Portanto, o que vislumbramos como uma possível solução, é a busca pela postura ética e desenvolvimento da consciência política e responsabilidade do eleitorado em fiscalizar aquele a quem outorga poderes, num ato não obrigatório, mas facultativo do exercício da cidadania consciente e responsável – o voto.
[1] A democracia direta, assim entendida aquela que proporciona a participação direta do povo nas decisões do poder, tornou-se inviável pela amplitude do colégio eleitoral no mundo atual (DALLARI, 1998, p. 153); por outro lado, na democracia representativa o povo expressa sua vontade através da eleição de representantes que tomam decisões em nome daqueles que os elegeram, como ocorre no nosso sistema.
[2] Péricles é referenciado freqüentemente como o fundador da democracia em Atenas. Entretanto, os estudos críticos recentes moldaram a dúvida sobre isto e descreveram a formação da democracia como um processo lento.
[3] Oligarquia é o governo de poucos, do mesmo partido ou classe. Enfim, pessoas que defendem os mesmos interesses e detêm o poder voltando-o para a realização daqueles (interesses).
[4] Norberto Bobbio (1994, p. 45), utiliza a expressão “apatia política” para explicar o fenômeno que vem acontecendo na Itália, país de democracia consolidada e voto facultativo, mas que, a cada eleição, registra menor número de eleitores que prestam sua participação na vida política do país.

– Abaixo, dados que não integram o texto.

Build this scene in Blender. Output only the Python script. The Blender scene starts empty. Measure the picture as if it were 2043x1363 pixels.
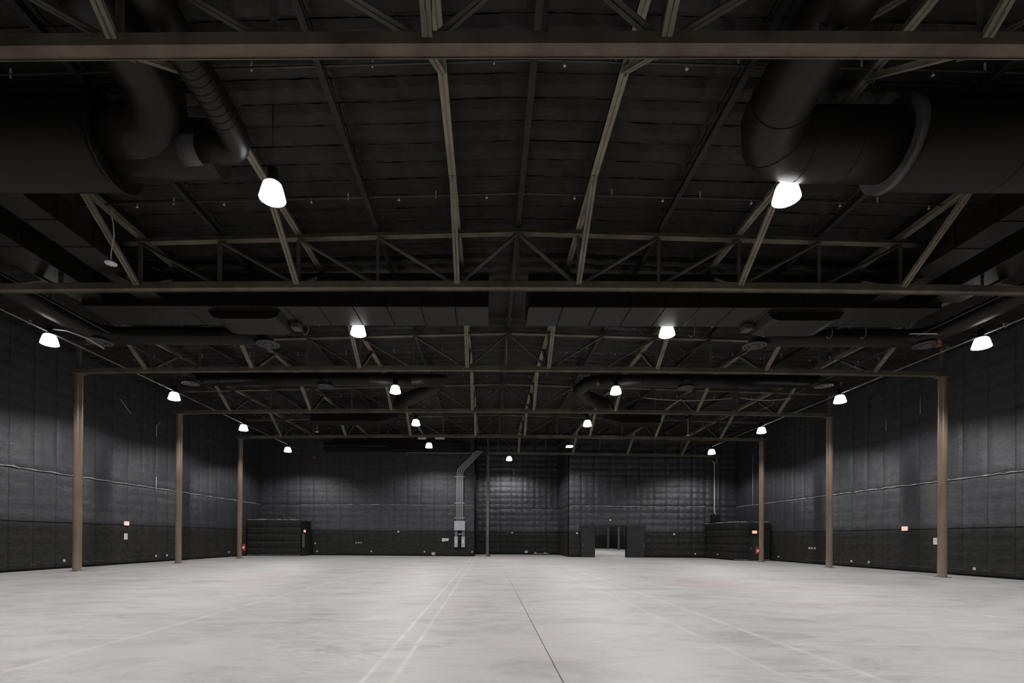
import bpy, math, random
from mathutils import Vector, Matrix
random.seed(7)
PI = math.pi
S = bpy.context.scene
COL = S.collection

# ---------------------------------------------------------------- camera, world, exposure
F_PX, YAW, PITCH, ROLL = 983.0, -0.0078, 0.0041, 0.0066
CX, CY = 966.03, 1071.18
CAM = Vector((-0.8856, 0.0, 1.6632))
cam_d = bpy.data.cameras.new('camera'); cam = bpy.data.objects.new('camera', cam_d); COL.objects.link(cam)
fw = Vector((math.sin(YAW)*math.cos(PITCH), math.cos(YAW)*math.cos(PITCH), math.sin(PITCH)))
rt = Vector((math.cos(YAW), -math.sin(YAW), 0)); up = rt.cross(fw)
rt, up = math.cos(ROLL)*rt + math.sin(ROLL)*up, -math.sin(ROLL)*rt + math.cos(ROLL)*up
m = Matrix((rt, up, -fw)).transposed().to_4x4(); m.translation = CAM
cam.matrix_world = m
cam_d.sensor_fit = 'HORIZONTAL'; cam_d.sensor_width = 36.0; cam_d.lens = F_PX/2043*36
cam_d.shift_x = -(CX-1021.5)/2043; cam_d.shift_y = (CY-681.5)/2043
cam_d.clip_start = 0.05; cam_d.clip_end = 300
S.camera = cam
W_ = bpy.data.worlds.new('world'); S.world = W_; W_.use_nodes = True
W_.node_tree.nodes['Background'].inputs[0].default_value = (0.0, 0.0, 0.0, 1)
W_.node_tree.nodes['Background'].inputs[1].default_value = 0.0
S.view_settings.view_transform = 'Standard'; S.view_settings.look = 'None'
S.view_settings.gamma = 1; S.view_settings.use_curve_mapping = False
S.view_settings.exposure = 0.0
try:
    S.cycles.use_denoising = True; S.cycles.use_adaptive_sampling = True; S.cycles.adaptive_threshold = 0.04; S.cycles.adaptive_min_samples = 12; S.cycles.max_bounces = 4; S.cycles.diffuse_bounces = 3; S.cycles.glossy_bounces = 2; S.cycles.transmission_bounces = 0
    S.cycles.sample_clamp_indirect = 4.0
except Exception: pass
LAMP_W = 1025.0          # each high-bay lamp
LENS = 6.5              # glow of its prismatic bell
BAY, Y0 = 7.62, 0.339
def TY(n): return Y0 + n*BAY          # truss lines
def LY(n): return 3.809 + n*BAY       # lamp rows
HW, HC = 20.35, 9.383                 # column line, underside of the bottom chord
XW, YB, YR = 22.6, 46.6, 53.0         # side walls, back wall, recess wall
def cam_z(x): return 0.19*(1-(x/HW)**2)
def roof(x): return -0.028*abs(x)     # low-pitched roof
ZCEIL = 11.95

# ---------------------------------------------------------------- materials
MATS = {}
def nodes_of(name):
    mt = bpy.data.materials.new(name); mt.use_nodes = True; MATS[name] = mt
    nt = mt.node_tree; return mt, nt, nt.nodes['Principled BSDF']
def ramp(nt, fac, stops):
    r = nt.nodes.new('ShaderNodeValToRGB'); e = r.color_ramp.elements
    while len(e) < len(stops): e.new(0.5)
    for el, (p, c) in zip(e, stops): el.position = p; el.color = (*c, 1)
    nt.links.new(fac, r.inputs[0]); return r.outputs[0]
def tex(nt, coord, scale, detail=4, rough=0.55, stretch=(1,1,1), kind='ShaderNodeTexNoise', dist=0):
    mp = nt.nodes.new('ShaderNodeMapping'); mp.inputs['Scale'].default_value = stretch
    nt.links.new(coord, mp.inputs[0]); t = nt.nodes.new(kind); t.inputs['Scale'].default_value = scale
    if kind == 'ShaderNodeTexNoise':
        t.inputs['Detail'].default_value = detail; t.inputs['Roughness'].default_value = rough; t.inputs['Distortion'].default_value = dist
    nt.links.new(mp.outputs[0], t.inputs['Vector']); return t.outputs[0]
def pos(nt): return nt.nodes.new('ShaderNodeNewGeometry').outputs['Position']
def blot(name, c0, c1, rough=0.6, scale=2.0, metal=0.0, bump=0.0, bscale=30, stretch=(1,1,1), detail=4, spec=0.35):
    mt, nt, b = nodes_of(name); p = pos(nt); b.inputs['Specular IOR Level'].default_value = spec
    f = tex(nt, p, scale, detail, 0.6, stretch)
    nt.links.new(ramp(nt, f, [(0.32, c0), (0.68, c1)]), b.inputs['Base Color'])
    b.inputs['Roughness'].default_value = rough; b.inputs['Metallic'].default_value = metal
    if bump:
        bp = nt.nodes.new('ShaderNodeBump'); bp.inputs['Strength'].default_value = bump; bp.inputs['Distance'].default_value = 0.02
        nt.links.new(tex(nt, p, bscale, 2, 0.6, stretch), bp.inputs['Height']); nt.links.new(bp.outputs[0], b.inputs['Normal'])
    return mt
def glow(name, c, s):
    mt, nt, b = nodes_of(name); b.inputs['Base Color'].default_value = (*c, 1)
    b.inputs['Emission Color'].default_value = (*c, 1); b.inputs['Emission Strength'].default_value = s; return mt

blot('steel_chord', (0.0741,0.0577,0.0374), (0.1482,0.1248,0.0897), 0.6, 1.3, bump=0.15)
blot('steel_brace', (0.1426,0.1212,0.0856), (0.2435,0.2138,0.1639), 0.55, 1.6, bump=0.1)
blot('steel_web', (0.060,0.052,0.042), (0.100,0.088,0.070), 0.65, 1.5)
blot('steel_dark', (0.012,0.012,0.012), (0.024,0.023,0.022), 0.6, 1.5, spec=0.2)
blot('steel_column', (0.1586,0.1122,0.0805), (0.2257,0.1684,0.1281), 0.26, 2.5, stretch=(1,1,0.25), spec=0.6)
blot('column_grey', (0.10,0.095,0.08), (0.15,0.14,0.115), 0.5, 2.0, stretch=(1,1,0.3))
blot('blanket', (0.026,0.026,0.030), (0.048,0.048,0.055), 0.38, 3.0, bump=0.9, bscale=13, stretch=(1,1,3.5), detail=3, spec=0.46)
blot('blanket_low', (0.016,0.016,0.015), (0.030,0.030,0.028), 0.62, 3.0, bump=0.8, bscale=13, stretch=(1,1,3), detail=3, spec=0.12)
blot('blanket_lip_lit', (0.13,0.13,0.135), (0.36,0.36,0.365), 0.7, 6)  # paler than the blanket: light caught on the edges is put into the colour
blot('batt', (0.0175,0.0164,0.0150), (0.0303,0.0284,0.0255), 0.5, 1.0, bump=0.5, bscale=7, detail=3, spec=0.1)
blot('backing', (0.006,0.006,0.006), (0.010,0.010,0.010), 0.9, 1, spec=0.05)
blot('duct_black', (0.0078,0.0069,0.0058), (0.0132,0.0118,0.0100), 0.42, 1.4, spec=0.22)
blot('duct_seam', (0.006,0.006,0.006), (0.012,0.012,0.012), 0.7, 3, spec=0.1)
blot('duct_collar', (0.055,0.054,0.054), (0.085,0.083,0.083), 0.5, 3)
blot('pipe_dark', (0.035,0.033,0.032), (0.055,0.053,0.052), 0.4, 2)
blot('galvanised', (0.42,0.43,0.45), (0.54,0.55,0.58), 0.45, 3)
blot('conduit_pale', (0.60,0.61,0.64), (0.68,0.69,0.72), 0.4, 3)
blot('conduit_dull', (0.16,0.16,0.16), (0.24,0.24,0.24), 0.45, 3)
blot('box_grey', (0.34,0.36,0.40), (0.42,0.44,0.48), 0.5, 2)
blot('white_plastic', (0.62,0.62,0.60), (0.70,0.70,0.68), 0.5, 3)
blot('paper', (0.66,0.66,0.65), (0.72,0.72,0.70), 0.8, 5)
blot('door_black', (0.012,0.012,0.013), (0.020,0.020,0.021), 0.55, 2)
blot('door_olive', (0.022,0.023,0.015), (0.030,0.031,0.020), 0.6, 2)
blot('red_paint', (0.45,0.02,0.025), (0.55,0.035,0.04), 0.35, 4)
blot('red_rust', (0.13,0.035,0.022), (0.18,0.05,0.03), 0.6, 4)
blot('rubber_black', (0.01,0.01,0.01), (0.02,0.02,0.02), 0.6, 4)
blot('chrome', (0.55,0.55,0.55), (0.65,0.65,0.65), 0.25, 4, metal=0.9)
blot('print_ink', (0.10,0.10,0.10), (0.14,0.14,0.14), 0.8, 5)
blot('rubbish', (0.20,0.19,0.18), (0.30,0.28,0.26), 0.7, 8)
glow('lamp_lens', (1.0,0.985,0.97), LENS)
glow('exit_face', (1.0,0.50,0.44), 1.0)
glow('exit_letter', (1.0,0.16,0.10), 1.0)

# polished concrete with burnished streaks, glue lines and a dusty bloom
mt, nt, b = nodes_of('concrete'); p = pos(nt); L = nt.links
big = tex(nt, p, 0.17, 3, 0.6, dist=0.6)
col = ramp(nt, big, [(0.34,(0.385,0.366,0.352)),(0.5,(0.440,0.430,0.426)),(0.66,(0.420,0.376,0.360))])
def mixc(kind, fac, a, c):
    mx = nt.nodes.new('ShaderNodeMix'); mx.data_type = 'RGBA'; mx.blend_type = kind
    if isinstance(fac, float): mx.inputs['Factor'].default_value = fac
    else: L.new(fac, mx.inputs['Factor'])
    for s_, v in ((6, a), (7, c)):
        if isinstance(v, tuple): mx.inputs[s_].default_value = (*v, 1)
        else: L.new(v, mx.inputs[s_])
    return mx.outputs[2]
streak = ramp(nt, tex(nt, p, 0.9, 6, 0.72, (0.5,1,1), dist=1.2), [(0.36,(0.72,0.71,0.70)),(0.50,(0.95,0.95,0.95)),(0.64,(1.05,1.05,1.05))])
col = mixc('MULTIPLY', 0.8, col, streak)
swirl = ramp(nt, tex(nt, p, 3.2, 4, 0.7, (0.5,1.5,1), dist=2.6), [(0.36,(0.74,0.73,0.72)),(0.56,(1.04,1.04,1.04))])
patchy = ramp(nt, tex(nt, p, 0.36, 2, 0.5), [(0.46,(0,0,0)),(0.66,(1,1,1))])
col = mixc('MULTIPLY', patchy, col, swirl)
sx = nt.nodes.new('ShaderNodeSeparateXYZ'); L.new(p, sx.inputs[0])
def mth(op, a, c=None, d=None):
    n = nt.nodes.new('ShaderNodeMath'); n.operation = op
    for i, v in enumerate((a, c, d)):
        if v is None: continue
        if isinstance(v, (int, float)): n.inputs[i].default_value = v
        else: L.new(v, n.inputs[i])
    return n.outputs[0]
wob = mth('MULTIPLY_ADD', tex(nt, p, 0.5, 1), 0.06, -0.03)
brk = ramp(nt, tex(nt, p, 1.4, 3, 0.7), [(0.40,(0,0,0)),(0.62,(1,1,1))])
mask = None
for axis, at_, wd, amt in (('X',-6.78,0.10,0.60),('X',-2.33,0.055,0.8),('X',-1.99,0.055,0.8),('X',2.78,0.07,0.40),('X',3.86,0.09,0.6),('X',10.4,0.08,0.35),('X',-13.6,0.08,0.35),
                           ('Y',7.99,0.05,0.5),('Y',15.6,0.07,0.4),('Y',23.2,0.09,0.35),('Y',11.8,0.05,0.2)):
    d = mth('ABSOLUTE', mth('SUBTRACT', mth('ADD', sx.outputs[axis], wob), at_))
    k = mth('MULTIPLY', mth('SMOOTH_MIN', mth('MAXIMUM', mth('SUBTRACT', 1.0, mth('DIVIDE', d, wd)), 0.0), 1.0, 0.1), amt)
    mask = k if mask is None else mth('MAXIMUM', mask, k)
mask = mth('MULTIPLY', mask, mth('MULTIPLY_ADD', brk, 0.7, 0.3))
col = mixc('MIX', mask, col, (0.62,0.595,0.56))
L.new(col, b.inputs['Base Color'])
b.inputs['Roughness'].default_value = 0.55
blot('joint_dark', (0.10,0.095,0.09), (0.14,0.135,0.125), 0.9, 3)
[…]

O autor prossegue afirmando que “são pessoas desinteressadas daquilo que acontece no palácio”, isto é, com as decisões políticas tomadas.
[5] O ato de não votar é reprovável do ponto de vista da participação cívica, entretanto, não deixa de exprimir uma opção política do eleitor na medida que não formou convicção e certeza acerca daquele candidato que quer eleger para representá-lo. O voto obrigatório apenas faz alcançar um grande número de votos, mas compromete a qualidade destes. Nos países democráticos mais desenvolvidos como, por exemplo, Portugal, Noruega, Suíça e Estados Unidos, o voto é considerado um direito e não uma obrigação, o que em nada vem comprometendo a democracia destes países. A obrigatoriedade do voto, a nosso ver, não colabora com a democracia, mas é fonte de um voto irresponsável, irrefletido e oportunista. Devemos ter sempre em mente que a democracia só é realizável com a liberdade de escolha, e forçar uma escolha inconsciente não concebemos ser o melhor caminho para consolidar na prática a forma democrática consagrada na Constituição. Por outro lado, a obrigatoriedade do voto colabora para a prática de atos eleitorais reprováveis como o abuso de poder econômico dos candidatos, pois, o eleitor que não possui candidato se torna muito mais vulnerável às influências daqueles. A escolha compulsória, no nosso sistema, é contraditória e põe por terra o direito de liberdade, pois, se uma escolha é obrigatória, deixa de ser livre e torna-se maculada pela ausência de reflexão e consciência política, sem o que a verdadeira democracia não se realiza.